Single-ion optical frequency standards with 171Yb+

Optical frequency standards are based on excitation of an atomic reference transition in the optical spectral range (100 – 1000 THz). The reference is a "forbidden" transition with small natural linewidth, excited by a laser with high frequency stability. The high working frequency makes it possible to achieve a stability and accuracy that is several orders of magnitude better than that of the best caesium fountain clocks. To suppress frequency shifts due to the linear Doppler effect, it is generally necessary to localise the employed atoms or ions in a storage potential and to reduce their motion to an amplitude that is smaller than the wavelength of the excitation light.

Ions can be stored over practically unlimited times in electric or magnetic traps. Single-ion optical frequency standards typically make use of traps whose confining field is an alternating electric field in a quadrupole configuration. Such a field can be produced by simple electrode arragements (Fig. 1). To load the trap, neutral atoms are evaporated and ionised in the storage region by laser excitation or electron impact.

Two ion traps used in optical clocks of PTB

Fig. 1: Setup of the ion traps employed in our experiments. Left: trap
with ring and cap electrodes (ring diameter 1.3 mm). Right: trap with
"endcap" configuration, formed by a pair of concentric electrodes.

Laser cooling localises trapped ions in the minimum of the storage potential (Fig. 2). For a single trapped ion, frequency shifts of the reference transition due to interaction with the storage field can be made extraordinarily small because the field strength goes through zero at the center of the trap.

Fig. 2: Fluorescence emission (370 nm) of
5 laser cooled Yb+ ions. Blue/green/red:
high/medium/low intensity. The larger residual motion of the ions located outside the trap center makes them appear somewhat darker and more blurred than the central ion.

False-color image of the fluorescence light from five ytterbium ions

Our Working Group develops optical frequency standards based on a single 171Yb+ ion (Fig. 3). At variance with other presently investigated ions, 171Yb+ offers two suitable reference transitions. The properties of these transitions that are relevant for optical frequency standards are quite different: one transition is allowed for electric quadrupole interaction (E2) and has a natural linewidth of 3.1 Hz. The other transition is an electric-octupole transition (E3) with negligibly small natural linewidth. Here the width of the atomic resonance signal is determined only by the stability of the excitation laser and by the length of the excitation pulse (Fig. 4).

Partial energy level scheme of the ytterbium plus ion

Fig. 3: Section of the energy level system of 171Yb+, showing the investigated reference transitions ("clock") and the cooling and repumping transitions that are driven during the cooling periods.

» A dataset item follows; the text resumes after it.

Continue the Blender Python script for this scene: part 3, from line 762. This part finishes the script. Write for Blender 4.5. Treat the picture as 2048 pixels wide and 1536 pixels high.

Experimental spectrum of the resonance line used in the optical clock

Fig. 4: Experimentally observed resonance signal (gray bars) and calculated line shape (red) arising from excitation of the 2S1/2(F=0) – 2F7/2(F=3) transition of a trapped 171Yb+ ion. For each setting of the laser frequency, the excitation probability was determined by averaging over 20 cooling and excitation cycles. Length of the excitation pulses: 335 ms, power: 50 µW in 40 µm beam diameter.